Considering that Winspear has lived here so long, does she consider herself a California writer?
“I think a lot of there’s a lot of California in me,” she says in a crisp British accent, adding that she’s occasionally mistaken for an American when visiting friends in the U.K. “Have I changed? There are things about me that have changed, but there are also my foundations, which are very firmly British.”
Speaking from her home in the Pacific Northwest, where she spends a lot of time, she explained how she landed in Ojai.
“When I first came to California, I lived in Ventura County, and I always liked Ojai very much because it’s got that small-town feel, and it has a great bookshop, good old Bart’s books,” says Winspear. “It was actually for my husband’s health; he needed to live in a more stable climate. And also, my brother lived there … it’s nice to have family close by.”

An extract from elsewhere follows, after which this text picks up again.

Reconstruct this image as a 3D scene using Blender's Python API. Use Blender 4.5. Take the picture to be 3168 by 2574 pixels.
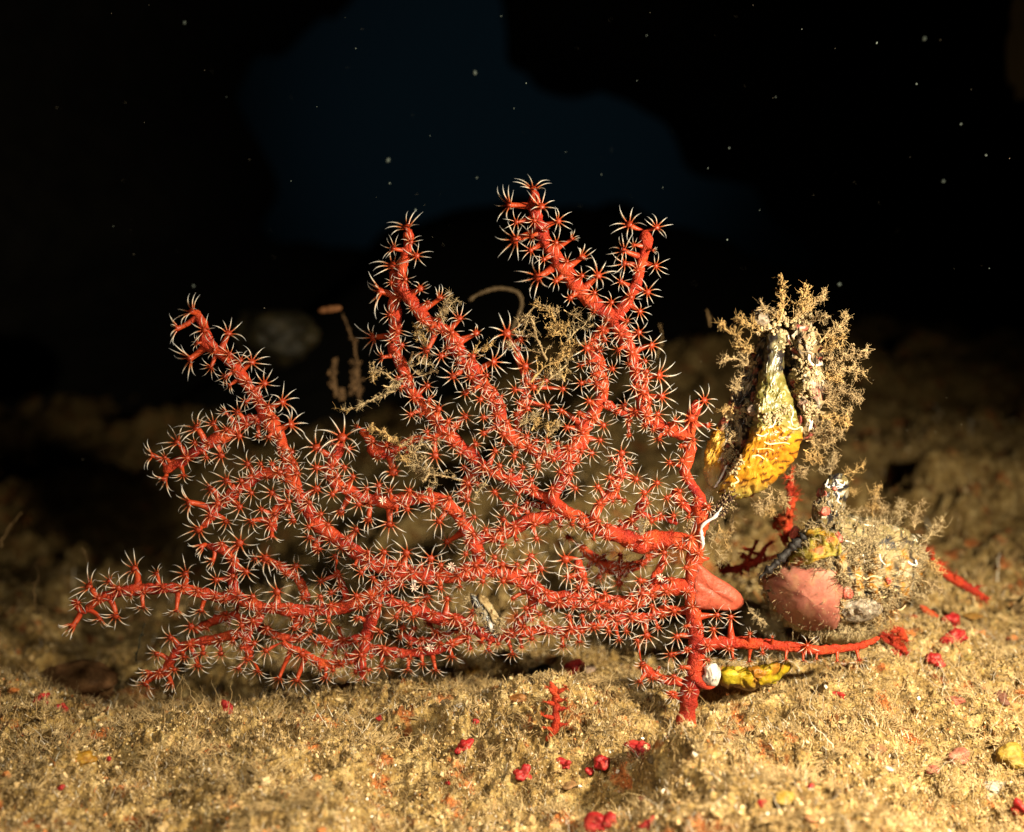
import bpy, math, random
import numpy as np
from mathutils import Vector, Matrix

# ------------------------------------------------------------------ camera, water, strobes, exposure
sc = bpy.context.scene
for o in list(bpy.data.objects):
    bpy.data.objects.remove(o, do_unlink=True)
col = sc.collection
PITCH = math.radians(5.4)
F = 3558.0            # focal length in photo pixels (photo is 3168 x 2574)
CW, CH = 3168.0, 2574.0
CAM = np.array([0.0, -4.8, 1.77])
U = 4.8 / F           # one photo pixel at the sea fan

cam_d = bpy.data.cameras.new("camera")
cam = bpy.data.objects.new("camera", cam_d)
col.objects.link(cam)
cam.location = CAM
cam.rotation_euler = (math.radians(90) - PITCH, 0, 0)
cam_d.sensor_width = 36
cam_d.lens = 36 * F / CW
cam_d.clip_start = 0.05
cam_d.clip_end = 300
cam_d.dof.use_dof = True
cam_d.dof.focus_distance = 4.74
cam_d.dof.aperture_fstop = 0.62
sc.camera = cam

world = bpy.data.worlds.new("World")
sc.world = world
world.use_nodes = True
wt_ = world.node_tree; bg = wt_.nodes["Background"]          # deep open water, a little lighter in one direction
tc = wt_.nodes.new('ShaderNodeTexCoord'); dp = wt_.nodes.new('ShaderNodeVectorMath'); dp.operation = 'DOT_PRODUCT'
wt_.links.new(tc.outputs['Generated'], dp.inputs[0])
dp.inputs[1].default_value = Vector((-.01, 1.0, .16)).normalized()
rp = wt_.nodes.new('ShaderNodeValToRGB'); e = rp.color_ramp.elements
rp.color_ramp.interpolation = 'EASE'
e[0].position = .966; e[0].color = (.00008, .00022, .0003, 1)
e[1].position = .9985; e[1].color = (.0012, .0032, .0046, 1)
wt_.links.new(dp.outputs['Value'], rp.inputs[0]); wt_.links.new(rp.outputs[0], bg.inputs[0])
bg.inputs[1].default_value = 1.0

def strobe(name, loc, aim, power, color, size=0.25, cone=95, blend=0.6):
    d = bpy.data.lights.new(name, 'SPOT')
    d.energy = power; d.color = color; d.shadow_soft_size = size
    d.spot_size = math.radians(cone); d.spot_blend = blend
    o = bpy.data.objects.new(name, d); col.objects.link(o)
    o.location = loc
    o.rotation_euler = (Vector(aim) - Vector(loc)).to_track_quat('-Z', 'Y').to_euler()
    return o
strobe("strobe_key", (2.7, -2.3, 2.05), (0.45, -0.1, 0.5), 1950, (1.0, 0.86, 0.60), 0.07, 138, 0.75)
strobe("strobe_fill", (-0.5, -4.1, 2.7), (-0.55, -0.55, 0.15), 620, (1.0, 0.88, 0.66), 0.12, 64, 1.0)

sc.view_settings.view_transform = 'Standard'
sc.view_settings.look = 'None'
sc.view_settings.exposure = 0
sc.view_settings.gamma = 1
sc.cycles.max_bounces = 6
sc.cycles.transparent_max_bounces = 12

# ------------------------------------------------------------------ helpers
rng = np.random.default_rng(11)
def unproj(px, py, y=0.0):
    """point of the ray through photo pixel (px, py) at world depth y"""
    px = np.asarray(px, float); py = np.asarray(py, float); y = np.asarray(y, float)
    a = (px - CW/2) / F; b = (CH/2 - py) / F
    d = np.stack([a + 0*b, math.cos(PITCH) + b*math.sin(PITCH) + 0*a, -math.sin(PITCH) + b*math.cos(PITCH) + 0*a], -1)
    s = (y - CAM[1]) / d[..., 1]
    return CAM + d * s[..., None]

def _hash(ix, iy, iz, seed):
    h = (ix.astype(np.int64)*374761393 + iy.astype(np.int64)*668265263 + iz.astype(np.int64)*2147483647 + seed*1274126177) & 0xffffffff
    h = ((h ^ (h >> 13)) * 1274126177) & 0xffffffff
    h = ((h ^ (h >> 16)) * 2246822519) & 0xffffffff
    return ((h ^ (h >> 15)) & 0xffffff) / float(0xffffff) * 2 - 1
def vnoise(p, seed=0):
    p = np.asarray(p, float)
    i = np.floor(p); f = p - i; f = f*f*f*(f*(f*6-15)+10)
    i = i.astype(np.int64); r = 0
    for dx in (0, 1):
        wx = f[..., 0] if dx else 1-f[..., 0]
        for dy in (0, 1):
            wy = f[..., 1] if dy else 1-f[..., 1]
            if p.shape[-1] == 3:
                for dz in (0, 1):
                    wz = f[..., 2] if dz else 1-f[..., 2]
                    r = r + wx*wy*wz*_hash(i[..., 0]+dx, i[..., 1]+dy, i[..., 2]+dz, seed)
            else:
                r = r + wx*wy*_hash(i[..., 0]+dx, i[..., 1]+dy, i[..., 0]*0+7, seed)
    return r
def fbm(p, octs=4, seed=0, gain=0.5):
    r = 0; a = 1; s = 1.0
    for k in range(octs):
        r = r + a*vnoise(np.asarray(p)*s + 13.7*k, seed+k); a *= gain; s *= 2.03
    return r
def unit(v):
    v = np.asarray(v, float)
    return v / np.maximum(np.linalg.norm(v, axis=-1, keepdims=True), 1e-9)

class MB:
    """mesh builder: verts, faces (n-gons of equal size per block), t and colour per vertex"""
    def __init__(s):
        s.v = []; s.f = []; s.t = []; s.c = []; s.n = 0
    def add(s, v, f, t=0.0, c=None, mi=0):
        v = np.asarray(v, float).reshape(-1, 3)
        s.v.append(v); s.f.append((np.asarray(f, np.int64) + s.n, mi))
        s.t.append(np.broadcast_to(np.asarray(t, float).reshape(-1) if np.ndim(t) else np.array([t], float), (len(v),)))
        c = np.array([.5, .5, .5]) if c is None else np.asarray(c, float)
        s.c.append(np.broadcast_to(c.reshape(-1, 3) if c.ndim > 1 else c, (len(v), 3)))
        s.n += len(v)
    def tubes(s, P, R, sides=5, t=None, c=None, mi=0, ref=None):
        """P (M,K,3) centre lines, R (M,K) radii"""
        P = np.asarray(P, float); R = np.asarray(R, float)
        if P.ndim == 2: P = P[None]; R = R[None]
        M, K, _ = P.shape
        R = np.broadcast_to(R, (M, K))
        T = unit(np.gradient(P, axis=1))
        if ref is None:
            m = unit(P[:, -1] - P[:, 0] + 1e-6)
            ref = np.where(np.abs(m[:, 1:2]) < .8, np.array([[0, 1., 0]]), np.array([[1., 0, 0]]))
        else: ref = np.broadcast_to(np.asarray(ref, float), (M, 3))
        Nn = unit(ref[:, None] - (ref[:, None]*T).sum(-1, keepdims=True)*T)
        B = np.cross(T, Nn)
        a = np.linspace(0, 2*np.pi, sides, endpoint=False)
        V = P[:, :, None] + R[:, :, None, None]*(np.cos(a)[None, None, :, None]*Nn[:, :, None] + np.sin(a)[None, None, :, None]*B[:, :, None])
        base = np.arange(M)[:, None, None]*K*sides
        k = np.arange(K-1)[None, :, None]*sides
        j = np.arange(sides)[None, None, :]; j2 = (j+1) % sides
        Q = np.stack([base+k+j, base+k+j2, base+k+sides+j2, base+k+sides+j], -1).reshape(-1, 4)
        if t is None: t = np.linspace(0, 1, K)[None]
        t = np.broadcast_to(np.asarray(t, float), (M, K))
        tt = np.repeat(t.reshape(-1), sides)
        if c is not None:
            c = np.asarray(c, float)
            if c.ndim == 2: c = np.repeat(c, K*sides, axis=0)
        s.add(V.reshape(-1, 3), Q, tt, c, mi)
        return V
    def build(s, name, mats, parent=None, smooth=True):
        me = bpy.data.meshes.new(name)
        V = np.concatenate(s.v); me.vertices.add(len(V)); me.vertices.foreach_set('co', V.astype(np.float32).ravel())
        li = np.concatenate([f.ravel() for f, _ in s.f]); tot = np.concatenate([np.full(len(f), f.shape[1]) for f, _ in s.f])
        mi = np.concatenate([np.full(len(f), m) for f, m in s.f])
        me.loops.add(len(li)); me.loops.foreach_set('vertex_index', li.astype(np.int32))
        me.polygons.add(len(tot)); st = np.concatenate([[0], np.cumsum(tot)[:-1]])
        me.polygons.foreach_set('loop_start', st.astype(np.int32)); me.polygons.foreach_set('loop_total', tot.astype(np.int32))
        me.polygons.foreach_set('material_index', mi.astype(np.int32))
        me.polygons.foreach_set('use_smooth', np.full(len(tot), smooth))
        a = me.attributes.new('t', 'FLOAT', 'POINT'); a.data.foreach_set('value', np.concatenate(s.t).astype(np.float32))
        C = np.concatenate(s.c); a = me.attributes.new('tint', 'FLOAT_COLOR', 'POINT')
        a.data.foreach_set('color', np.concatenate([C, np.ones((len(C), 1))], 1).astype(np.float32).ravel())
        me.update(calc_edges=True); me.validate()
        for m in (mats if isinstance(mats, (list, tuple)) else [mats]): me.materials.append(m)
        o = bpy.data.objects.new(name, me); col.objects.link(o)
        if parent is not None:
            o.parent = parent; o.matrix_parent_inverse = Matrix.Translation(-Vector(parent.location))
        return o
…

Winspear speculated on another reason that might have led to her move out West. “My dad loved cowboys. We watched American TV shows when I was a kid,” she says. “America was the shining star on the hill.”
Family stories
Winspear’s 2020 memoir about growing up in rural England, “This Time Next Year We’ll Be Laughing,” is rich in detail about her early life and provides glimpses into the inspirations for her work. Her interest in the past was piqued during her peripatetic childhood, which at times involved living on a farm without indoor plumbing
“Storytelling was big in my family … Everything became something to talk about,” she says. “Where we lived, there weren’t many kids; there were actually a lot of elderly people. And ever since I was a little girl, someone only had to say, ’Well, in my day…’ and I was ears flapping, you know? I couldn’t wait to hear about ‘their day.’”
The Maisie Dobbs novels, which span the period between the two World Wars, combine history and mystery, often exploring the visible and invisible effects of violence and trauma upon soldiers and people back home. Winspear’s interest in the experiences of soldiers in the First World War arose in part from her interactions with her own grandfather.
“Veterans don’t have finite dates for their wars. My grandfather, who was severely wounded at the Battle of the Somme in 1916, was still removing shrapnel from his legs when he died, aged 77, in 1966,” says Winspear, who wrote in her memoir about seeing her grandfather massaging his scarred legs and picking metal splinters from out of his skin.
She recounts a beloved teacher and neighbor who told her about seeing a WWI veteran with severe facial wounds, a story that both haunted her and helped inspire elements of the first novel. That teacher, Ken Leech, and his wife Pat, influenced Winspear in other ways: their passion and care for animals found a willing audience in the author. (In her recent essay, Winspear, a dog lover who trains in the equestrian sport of dressage, praises her “writing buddies,” the dogs who dozed under her desk as she wrote. During our conversation, she talked about volunteering at the Humane Society and spoke passionately about aiding horses endangered by the war in Ukraine.)
Winspear says the memoir helped her unearth memories that had played an important part of her life, but she’d not been consciously aware of.
“When I wrote my memoir, I recounted a conversation between me and my mother that I realized has underpinned everything I’ve written for the last 24 years,” says Winspear. “I only realized it a few years ago when I wrote the memoir.”
Winspear’s formidable mother – who told her daughter many stories, including that she’d been pulled from the rubble of a bombed-out building during the London Blitz – at one time worked as an administrator in Britain’s prison system, and Winspear recalls asking her mother about the young offenders at the detention center and how they had ended up there.
“She said, ‘You know, Jackie, it’s because someone, somewhere along the line, didn’t care enough,’” says Winspear. “That had such an impact, and I didn’t know it. It was almost as if it nestled in my heart and stayed there.
“I realized it’s underpinned the character of Maisie Dobbs. I wanted to write about people who cared enough amid everything that’s happened,” she says. “I wanted to write about a character that cares enough through the best and worst of times.”
Farewell, Maisie
Having concluded the series, Winspear has “several” new projects underway, including a more lighthearted story about a character who’d previously had a small role in the saga. For that one, or perhaps another, Winspear is already doing prep.
“I’m doing the research right now, and I’ve got a trip planned later in the year. I’m not even going to tell you where I’m going,” she says. “Because I’ll give the game away.”
So she’s got plenty to do, but it must be asked: Won’t it be hard to say goodbye to Maisie Dobbs?
“My story is wrapped up in the story of Maisie Dobbs,” she says. “I don’t think she’s ever going to leave my head.”